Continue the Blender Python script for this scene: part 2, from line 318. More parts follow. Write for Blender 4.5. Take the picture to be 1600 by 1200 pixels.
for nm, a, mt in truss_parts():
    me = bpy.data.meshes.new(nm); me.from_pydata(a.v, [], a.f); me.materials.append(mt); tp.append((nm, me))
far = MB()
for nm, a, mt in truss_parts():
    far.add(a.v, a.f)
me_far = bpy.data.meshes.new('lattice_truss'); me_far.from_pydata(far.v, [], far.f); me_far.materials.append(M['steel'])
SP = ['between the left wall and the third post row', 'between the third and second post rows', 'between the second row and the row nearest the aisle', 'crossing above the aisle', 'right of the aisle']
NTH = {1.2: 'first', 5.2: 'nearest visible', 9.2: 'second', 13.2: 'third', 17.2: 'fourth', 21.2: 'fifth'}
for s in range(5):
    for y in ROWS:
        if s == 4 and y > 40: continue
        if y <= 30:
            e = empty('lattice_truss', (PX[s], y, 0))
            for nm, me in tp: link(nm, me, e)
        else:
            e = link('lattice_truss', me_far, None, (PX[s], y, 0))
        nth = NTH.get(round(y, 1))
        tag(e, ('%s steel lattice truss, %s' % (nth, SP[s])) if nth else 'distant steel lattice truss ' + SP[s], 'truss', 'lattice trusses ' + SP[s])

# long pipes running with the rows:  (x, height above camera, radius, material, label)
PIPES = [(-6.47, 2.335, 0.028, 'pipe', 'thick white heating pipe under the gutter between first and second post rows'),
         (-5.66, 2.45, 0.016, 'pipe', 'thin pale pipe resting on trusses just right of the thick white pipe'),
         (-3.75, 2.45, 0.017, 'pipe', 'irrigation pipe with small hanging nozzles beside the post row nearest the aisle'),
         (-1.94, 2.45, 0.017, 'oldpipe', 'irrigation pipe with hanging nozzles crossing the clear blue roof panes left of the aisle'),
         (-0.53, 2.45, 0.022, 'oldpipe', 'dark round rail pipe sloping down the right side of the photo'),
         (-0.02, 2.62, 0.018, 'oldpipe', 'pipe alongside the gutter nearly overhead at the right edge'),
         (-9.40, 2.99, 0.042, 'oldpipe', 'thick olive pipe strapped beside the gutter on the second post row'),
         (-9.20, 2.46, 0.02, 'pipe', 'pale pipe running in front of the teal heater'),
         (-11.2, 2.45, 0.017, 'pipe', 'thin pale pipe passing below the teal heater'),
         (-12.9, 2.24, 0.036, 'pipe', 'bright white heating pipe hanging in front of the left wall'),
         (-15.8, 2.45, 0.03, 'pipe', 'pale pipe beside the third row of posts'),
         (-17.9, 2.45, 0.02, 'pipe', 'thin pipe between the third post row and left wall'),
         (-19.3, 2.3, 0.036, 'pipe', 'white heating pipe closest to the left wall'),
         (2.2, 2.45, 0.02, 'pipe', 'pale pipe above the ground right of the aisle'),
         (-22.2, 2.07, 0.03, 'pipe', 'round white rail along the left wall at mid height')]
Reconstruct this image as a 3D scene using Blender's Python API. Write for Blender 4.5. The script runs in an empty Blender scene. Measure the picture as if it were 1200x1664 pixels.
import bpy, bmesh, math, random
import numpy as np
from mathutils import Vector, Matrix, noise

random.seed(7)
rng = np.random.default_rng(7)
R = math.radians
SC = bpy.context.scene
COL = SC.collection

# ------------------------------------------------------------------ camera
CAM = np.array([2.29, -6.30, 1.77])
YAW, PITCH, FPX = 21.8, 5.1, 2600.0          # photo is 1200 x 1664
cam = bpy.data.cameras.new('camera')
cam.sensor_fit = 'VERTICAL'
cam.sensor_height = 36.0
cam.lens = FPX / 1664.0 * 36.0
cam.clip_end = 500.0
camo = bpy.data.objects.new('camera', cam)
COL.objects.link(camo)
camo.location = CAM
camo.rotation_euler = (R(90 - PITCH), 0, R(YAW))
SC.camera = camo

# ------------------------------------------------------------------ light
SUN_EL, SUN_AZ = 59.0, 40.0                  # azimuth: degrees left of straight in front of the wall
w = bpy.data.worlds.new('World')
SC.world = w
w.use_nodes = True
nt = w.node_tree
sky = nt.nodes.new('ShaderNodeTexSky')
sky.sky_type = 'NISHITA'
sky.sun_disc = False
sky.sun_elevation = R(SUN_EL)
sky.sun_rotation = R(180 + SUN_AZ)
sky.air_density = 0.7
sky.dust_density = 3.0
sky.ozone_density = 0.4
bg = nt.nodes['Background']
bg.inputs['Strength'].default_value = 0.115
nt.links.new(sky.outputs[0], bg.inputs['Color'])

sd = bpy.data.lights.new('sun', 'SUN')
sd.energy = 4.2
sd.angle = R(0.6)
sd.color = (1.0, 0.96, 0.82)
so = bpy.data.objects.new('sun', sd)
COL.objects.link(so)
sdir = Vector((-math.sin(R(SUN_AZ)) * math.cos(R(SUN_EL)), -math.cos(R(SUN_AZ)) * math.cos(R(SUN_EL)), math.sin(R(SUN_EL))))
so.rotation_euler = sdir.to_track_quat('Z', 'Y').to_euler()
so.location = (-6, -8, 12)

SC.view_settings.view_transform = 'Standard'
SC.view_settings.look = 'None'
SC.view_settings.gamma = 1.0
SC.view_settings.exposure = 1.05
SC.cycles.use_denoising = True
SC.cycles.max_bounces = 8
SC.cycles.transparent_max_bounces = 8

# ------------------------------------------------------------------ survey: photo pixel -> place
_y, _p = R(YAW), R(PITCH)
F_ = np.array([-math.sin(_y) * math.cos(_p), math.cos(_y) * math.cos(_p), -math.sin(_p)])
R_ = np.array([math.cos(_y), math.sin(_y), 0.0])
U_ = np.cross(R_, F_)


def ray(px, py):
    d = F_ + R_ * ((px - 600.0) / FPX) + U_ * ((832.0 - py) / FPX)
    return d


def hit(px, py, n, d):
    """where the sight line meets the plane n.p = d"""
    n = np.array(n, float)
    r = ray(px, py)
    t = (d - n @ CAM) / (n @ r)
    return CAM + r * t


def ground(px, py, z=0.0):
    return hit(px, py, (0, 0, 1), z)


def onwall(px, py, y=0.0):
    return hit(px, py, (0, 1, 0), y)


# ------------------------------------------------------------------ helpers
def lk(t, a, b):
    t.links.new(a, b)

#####

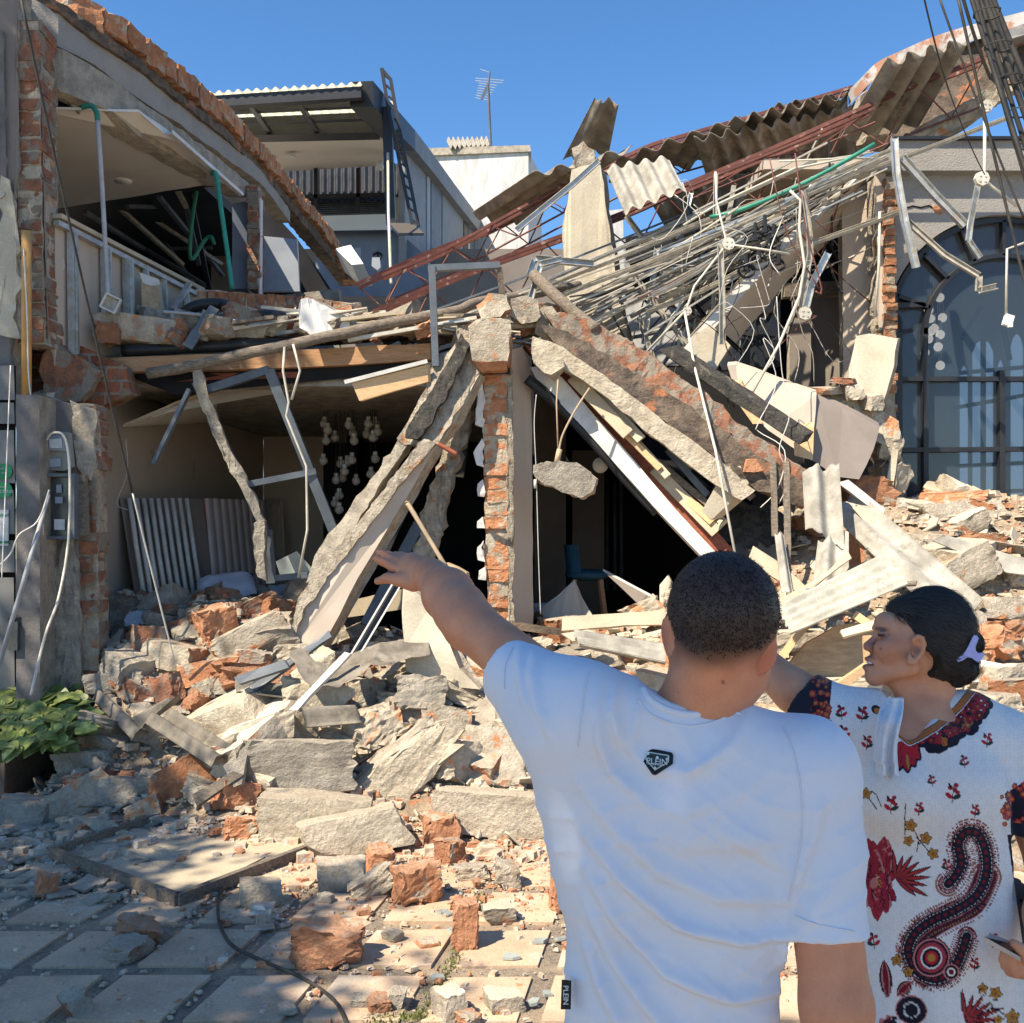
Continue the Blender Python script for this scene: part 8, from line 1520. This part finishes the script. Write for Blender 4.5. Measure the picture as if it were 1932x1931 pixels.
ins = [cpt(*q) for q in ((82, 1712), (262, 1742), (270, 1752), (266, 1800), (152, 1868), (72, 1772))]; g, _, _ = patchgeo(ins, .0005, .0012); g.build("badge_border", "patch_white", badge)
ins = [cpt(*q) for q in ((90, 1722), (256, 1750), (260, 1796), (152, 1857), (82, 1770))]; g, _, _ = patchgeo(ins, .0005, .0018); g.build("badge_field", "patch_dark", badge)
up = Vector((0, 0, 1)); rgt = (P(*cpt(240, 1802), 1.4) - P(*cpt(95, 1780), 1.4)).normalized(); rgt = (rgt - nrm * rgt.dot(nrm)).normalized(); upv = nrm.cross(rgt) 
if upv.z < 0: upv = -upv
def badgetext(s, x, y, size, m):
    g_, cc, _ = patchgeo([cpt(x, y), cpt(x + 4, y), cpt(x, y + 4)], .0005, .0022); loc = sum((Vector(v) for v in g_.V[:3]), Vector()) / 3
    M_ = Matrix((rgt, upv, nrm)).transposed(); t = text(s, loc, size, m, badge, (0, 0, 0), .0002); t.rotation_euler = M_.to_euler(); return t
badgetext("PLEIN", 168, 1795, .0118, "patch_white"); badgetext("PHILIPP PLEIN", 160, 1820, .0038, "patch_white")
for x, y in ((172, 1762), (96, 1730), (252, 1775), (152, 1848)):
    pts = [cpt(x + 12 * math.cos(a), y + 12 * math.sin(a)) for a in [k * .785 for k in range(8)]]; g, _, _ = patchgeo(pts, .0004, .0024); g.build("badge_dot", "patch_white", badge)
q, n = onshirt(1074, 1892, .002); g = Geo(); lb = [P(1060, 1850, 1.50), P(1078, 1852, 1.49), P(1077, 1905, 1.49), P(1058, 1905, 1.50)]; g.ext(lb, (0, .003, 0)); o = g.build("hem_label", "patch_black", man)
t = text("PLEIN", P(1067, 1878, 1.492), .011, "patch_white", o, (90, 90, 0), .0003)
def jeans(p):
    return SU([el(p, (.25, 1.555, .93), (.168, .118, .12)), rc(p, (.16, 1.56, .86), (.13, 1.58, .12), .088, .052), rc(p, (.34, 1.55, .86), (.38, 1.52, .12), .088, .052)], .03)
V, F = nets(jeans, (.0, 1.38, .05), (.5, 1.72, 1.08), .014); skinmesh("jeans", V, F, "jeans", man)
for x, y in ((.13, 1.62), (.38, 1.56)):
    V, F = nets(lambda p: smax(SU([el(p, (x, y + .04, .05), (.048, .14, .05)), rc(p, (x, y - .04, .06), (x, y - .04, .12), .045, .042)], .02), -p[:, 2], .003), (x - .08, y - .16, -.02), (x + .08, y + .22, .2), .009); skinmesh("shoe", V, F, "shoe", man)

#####

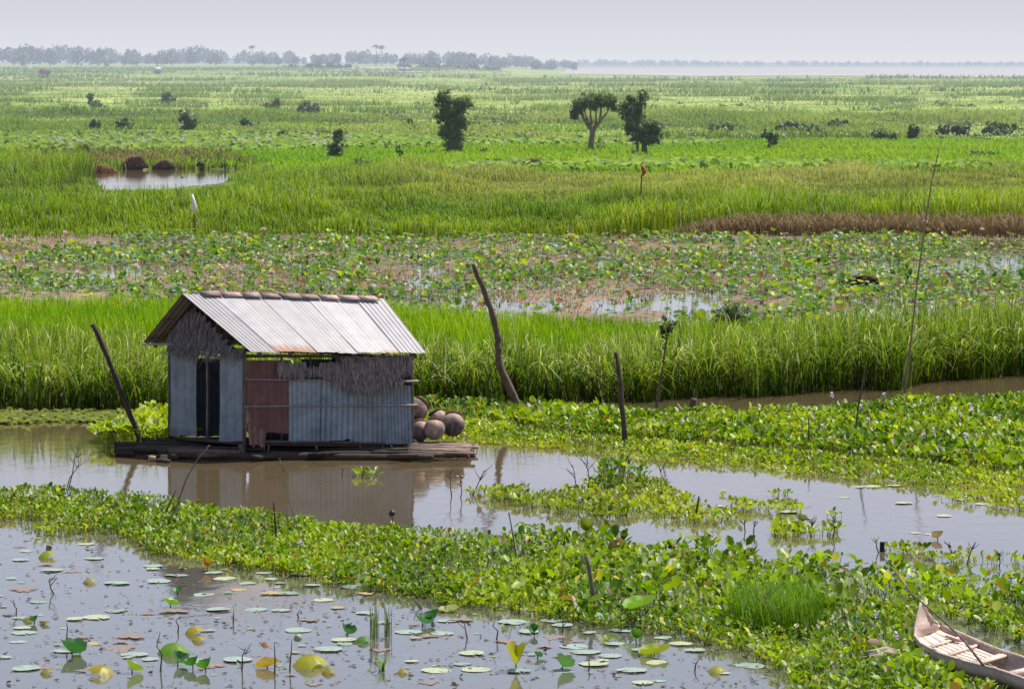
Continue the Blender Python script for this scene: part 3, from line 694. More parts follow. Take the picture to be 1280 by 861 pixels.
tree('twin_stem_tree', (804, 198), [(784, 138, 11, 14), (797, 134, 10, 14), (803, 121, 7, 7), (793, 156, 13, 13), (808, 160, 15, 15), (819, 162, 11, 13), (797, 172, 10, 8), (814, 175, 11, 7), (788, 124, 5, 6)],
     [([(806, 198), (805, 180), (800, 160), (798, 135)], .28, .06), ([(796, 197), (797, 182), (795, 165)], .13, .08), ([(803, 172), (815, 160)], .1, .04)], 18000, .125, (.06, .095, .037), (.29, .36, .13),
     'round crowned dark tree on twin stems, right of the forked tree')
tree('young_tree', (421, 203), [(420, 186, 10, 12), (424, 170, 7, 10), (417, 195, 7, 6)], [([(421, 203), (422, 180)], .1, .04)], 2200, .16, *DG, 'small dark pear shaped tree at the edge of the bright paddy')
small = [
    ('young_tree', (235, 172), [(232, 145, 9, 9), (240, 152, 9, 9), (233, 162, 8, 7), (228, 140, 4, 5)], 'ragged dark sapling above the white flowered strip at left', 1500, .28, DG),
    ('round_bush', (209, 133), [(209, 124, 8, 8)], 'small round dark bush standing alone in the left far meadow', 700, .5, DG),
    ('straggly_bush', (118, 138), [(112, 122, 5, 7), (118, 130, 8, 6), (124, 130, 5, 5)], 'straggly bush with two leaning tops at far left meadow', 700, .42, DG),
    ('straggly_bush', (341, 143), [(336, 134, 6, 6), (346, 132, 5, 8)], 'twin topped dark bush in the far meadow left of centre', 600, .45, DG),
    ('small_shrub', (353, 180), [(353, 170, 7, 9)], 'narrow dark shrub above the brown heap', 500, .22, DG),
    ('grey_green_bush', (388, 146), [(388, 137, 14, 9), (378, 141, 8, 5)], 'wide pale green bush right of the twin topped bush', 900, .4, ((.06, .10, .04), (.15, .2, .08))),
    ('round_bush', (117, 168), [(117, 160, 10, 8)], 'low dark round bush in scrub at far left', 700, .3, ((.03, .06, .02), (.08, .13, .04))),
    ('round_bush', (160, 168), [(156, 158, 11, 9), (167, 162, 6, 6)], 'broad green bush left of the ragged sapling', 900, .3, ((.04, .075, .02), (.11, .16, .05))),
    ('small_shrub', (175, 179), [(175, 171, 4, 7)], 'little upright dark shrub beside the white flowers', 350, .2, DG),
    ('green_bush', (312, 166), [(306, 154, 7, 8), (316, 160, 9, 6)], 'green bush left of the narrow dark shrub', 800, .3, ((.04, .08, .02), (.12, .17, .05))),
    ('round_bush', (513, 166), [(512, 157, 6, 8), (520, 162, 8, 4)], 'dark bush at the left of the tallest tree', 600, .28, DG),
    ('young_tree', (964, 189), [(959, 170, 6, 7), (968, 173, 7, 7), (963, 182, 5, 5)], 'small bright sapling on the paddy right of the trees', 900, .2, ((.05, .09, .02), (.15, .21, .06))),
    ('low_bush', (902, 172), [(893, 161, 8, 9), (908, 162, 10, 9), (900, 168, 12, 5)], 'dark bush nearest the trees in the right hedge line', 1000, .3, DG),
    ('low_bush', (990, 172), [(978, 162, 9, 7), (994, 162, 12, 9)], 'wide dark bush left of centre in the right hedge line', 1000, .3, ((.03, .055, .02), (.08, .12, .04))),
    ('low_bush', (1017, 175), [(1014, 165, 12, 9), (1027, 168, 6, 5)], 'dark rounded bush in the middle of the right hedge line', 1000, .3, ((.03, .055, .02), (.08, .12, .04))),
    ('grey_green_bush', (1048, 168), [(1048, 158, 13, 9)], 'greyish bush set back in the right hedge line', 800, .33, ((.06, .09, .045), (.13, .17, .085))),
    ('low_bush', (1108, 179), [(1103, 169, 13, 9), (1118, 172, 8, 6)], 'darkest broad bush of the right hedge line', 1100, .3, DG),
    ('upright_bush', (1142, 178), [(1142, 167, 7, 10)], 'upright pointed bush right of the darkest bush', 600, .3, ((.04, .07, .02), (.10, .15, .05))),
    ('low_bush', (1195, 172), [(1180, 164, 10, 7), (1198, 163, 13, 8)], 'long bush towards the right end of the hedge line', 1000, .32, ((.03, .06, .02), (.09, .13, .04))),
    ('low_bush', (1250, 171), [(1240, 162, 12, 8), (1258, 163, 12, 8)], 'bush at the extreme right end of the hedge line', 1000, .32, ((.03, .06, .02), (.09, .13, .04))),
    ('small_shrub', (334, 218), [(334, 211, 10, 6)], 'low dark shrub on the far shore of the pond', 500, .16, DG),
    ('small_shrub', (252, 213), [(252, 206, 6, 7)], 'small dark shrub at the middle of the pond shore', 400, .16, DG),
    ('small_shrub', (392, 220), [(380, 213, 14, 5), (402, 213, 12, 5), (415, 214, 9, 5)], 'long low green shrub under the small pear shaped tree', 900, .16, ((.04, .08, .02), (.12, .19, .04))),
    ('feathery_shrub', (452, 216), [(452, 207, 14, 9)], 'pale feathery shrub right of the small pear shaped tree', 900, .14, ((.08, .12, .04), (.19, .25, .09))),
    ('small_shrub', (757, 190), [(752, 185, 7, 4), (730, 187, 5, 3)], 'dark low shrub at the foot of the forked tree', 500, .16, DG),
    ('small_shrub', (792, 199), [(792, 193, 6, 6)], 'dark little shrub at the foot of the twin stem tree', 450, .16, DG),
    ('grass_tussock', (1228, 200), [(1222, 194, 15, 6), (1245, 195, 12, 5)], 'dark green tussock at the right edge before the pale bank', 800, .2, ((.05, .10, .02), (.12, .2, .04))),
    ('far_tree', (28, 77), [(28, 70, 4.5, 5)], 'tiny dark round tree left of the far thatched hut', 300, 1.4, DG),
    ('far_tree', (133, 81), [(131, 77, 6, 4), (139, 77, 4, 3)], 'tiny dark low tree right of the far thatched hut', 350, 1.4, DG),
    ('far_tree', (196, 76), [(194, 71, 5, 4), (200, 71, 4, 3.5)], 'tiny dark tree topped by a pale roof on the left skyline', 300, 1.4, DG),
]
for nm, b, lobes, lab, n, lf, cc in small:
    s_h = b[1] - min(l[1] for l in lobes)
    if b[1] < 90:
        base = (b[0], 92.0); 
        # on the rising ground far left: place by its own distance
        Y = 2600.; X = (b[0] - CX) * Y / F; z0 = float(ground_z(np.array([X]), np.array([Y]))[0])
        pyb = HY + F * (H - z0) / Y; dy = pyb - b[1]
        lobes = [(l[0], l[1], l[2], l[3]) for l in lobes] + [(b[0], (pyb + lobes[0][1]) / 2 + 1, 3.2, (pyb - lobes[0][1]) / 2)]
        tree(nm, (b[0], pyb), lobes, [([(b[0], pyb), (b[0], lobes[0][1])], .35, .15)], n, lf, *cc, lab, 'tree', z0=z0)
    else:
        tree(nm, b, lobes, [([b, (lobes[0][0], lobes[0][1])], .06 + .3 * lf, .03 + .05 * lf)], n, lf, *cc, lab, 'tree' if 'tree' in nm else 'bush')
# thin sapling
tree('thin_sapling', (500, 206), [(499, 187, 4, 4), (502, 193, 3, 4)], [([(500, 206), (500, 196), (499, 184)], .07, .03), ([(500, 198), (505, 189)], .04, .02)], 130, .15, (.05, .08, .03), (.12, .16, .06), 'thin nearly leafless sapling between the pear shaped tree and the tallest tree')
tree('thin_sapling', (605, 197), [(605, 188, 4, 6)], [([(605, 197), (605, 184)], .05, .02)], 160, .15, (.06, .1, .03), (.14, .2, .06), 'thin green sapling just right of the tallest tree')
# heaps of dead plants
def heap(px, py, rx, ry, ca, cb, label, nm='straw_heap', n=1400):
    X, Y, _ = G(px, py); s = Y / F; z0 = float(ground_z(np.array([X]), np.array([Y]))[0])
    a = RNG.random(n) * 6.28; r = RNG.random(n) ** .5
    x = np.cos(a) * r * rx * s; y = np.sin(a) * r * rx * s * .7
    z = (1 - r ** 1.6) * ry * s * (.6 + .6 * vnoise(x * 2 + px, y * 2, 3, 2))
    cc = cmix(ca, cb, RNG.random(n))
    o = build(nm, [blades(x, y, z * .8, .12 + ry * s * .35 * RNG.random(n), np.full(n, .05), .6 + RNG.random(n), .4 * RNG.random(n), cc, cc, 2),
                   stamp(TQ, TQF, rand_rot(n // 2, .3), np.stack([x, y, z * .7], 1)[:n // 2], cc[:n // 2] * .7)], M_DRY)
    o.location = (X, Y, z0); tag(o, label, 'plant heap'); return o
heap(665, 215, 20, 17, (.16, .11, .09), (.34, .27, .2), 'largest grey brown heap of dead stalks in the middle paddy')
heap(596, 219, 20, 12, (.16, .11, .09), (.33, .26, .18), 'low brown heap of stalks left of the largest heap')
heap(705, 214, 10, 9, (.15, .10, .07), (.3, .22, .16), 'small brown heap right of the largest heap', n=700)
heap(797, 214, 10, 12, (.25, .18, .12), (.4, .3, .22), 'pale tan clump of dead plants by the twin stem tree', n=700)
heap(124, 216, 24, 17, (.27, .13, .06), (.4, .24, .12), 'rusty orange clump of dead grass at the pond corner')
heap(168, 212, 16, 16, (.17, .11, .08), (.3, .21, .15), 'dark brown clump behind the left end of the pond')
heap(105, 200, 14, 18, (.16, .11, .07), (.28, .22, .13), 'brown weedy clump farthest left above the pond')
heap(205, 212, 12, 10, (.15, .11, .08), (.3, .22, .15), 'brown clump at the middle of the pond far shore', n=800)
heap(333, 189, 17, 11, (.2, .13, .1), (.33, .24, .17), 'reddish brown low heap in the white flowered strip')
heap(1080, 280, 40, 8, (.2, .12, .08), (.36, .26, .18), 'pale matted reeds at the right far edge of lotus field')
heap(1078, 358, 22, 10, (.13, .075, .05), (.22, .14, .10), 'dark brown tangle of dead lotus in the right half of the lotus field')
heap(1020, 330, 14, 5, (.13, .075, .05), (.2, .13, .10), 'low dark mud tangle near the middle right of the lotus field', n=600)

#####

[PROBLEM STATEMENT] Looking at the data above, return every line from the one with "Continue the Blender Python script for this scene: part 2, from" down to the one with "tag(e, ('%s steel", exactly and inclusively.

[EXERCISE ANSWER]
Continue the Blender Python script for this scene: part 2, from line 318. More parts follow. Write for Blender 4.5. Take the picture to be 1600 by 1200 pixels.
for nm, a, mt in truss_parts():
    me = bpy.data.meshes.new(nm); me.from_pydata(a.v, [], a.f); me.materials.append(mt); tp.append((nm, me))
far = MB()
for nm, a, mt in truss_parts():
    far.add(a.v, a.f)
me_far = bpy.data.meshes.new('lattice_truss'); me_far.from_pydata(far.v, [], far.f); me_far.materials.append(M['steel'])
SP = ['between the left wall and the third post row', 'between the third and second post rows', 'between the second row and the row nearest the aisle', 'crossing above the aisle', 'right of the aisle']
NTH = {1.2: 'first', 5.2: 'nearest visible', 9.2: 'second', 13.2: 'third', 17.2: 'fourth', 21.2: 'fifth'}
for s in range(5):
    for y in ROWS:
        if s == 4 and y > 40: continue
        if y <= 30:
            e = empty('lattice_truss', (PX[s], y, 0))
            for nm, me in tp: link(nm, me, e)
        else:
            e = link('lattice_truss', me_far, None, (PX[s], y, 0))
        nth = NTH.get(round(y, 1))
        tag(e, ('%s steel lattice truss, %s' % (nth, SP[s])) if nth else 'distant steel lattice truss ' + SP[s], 'truss', 'lattice trusses ' + SP[s])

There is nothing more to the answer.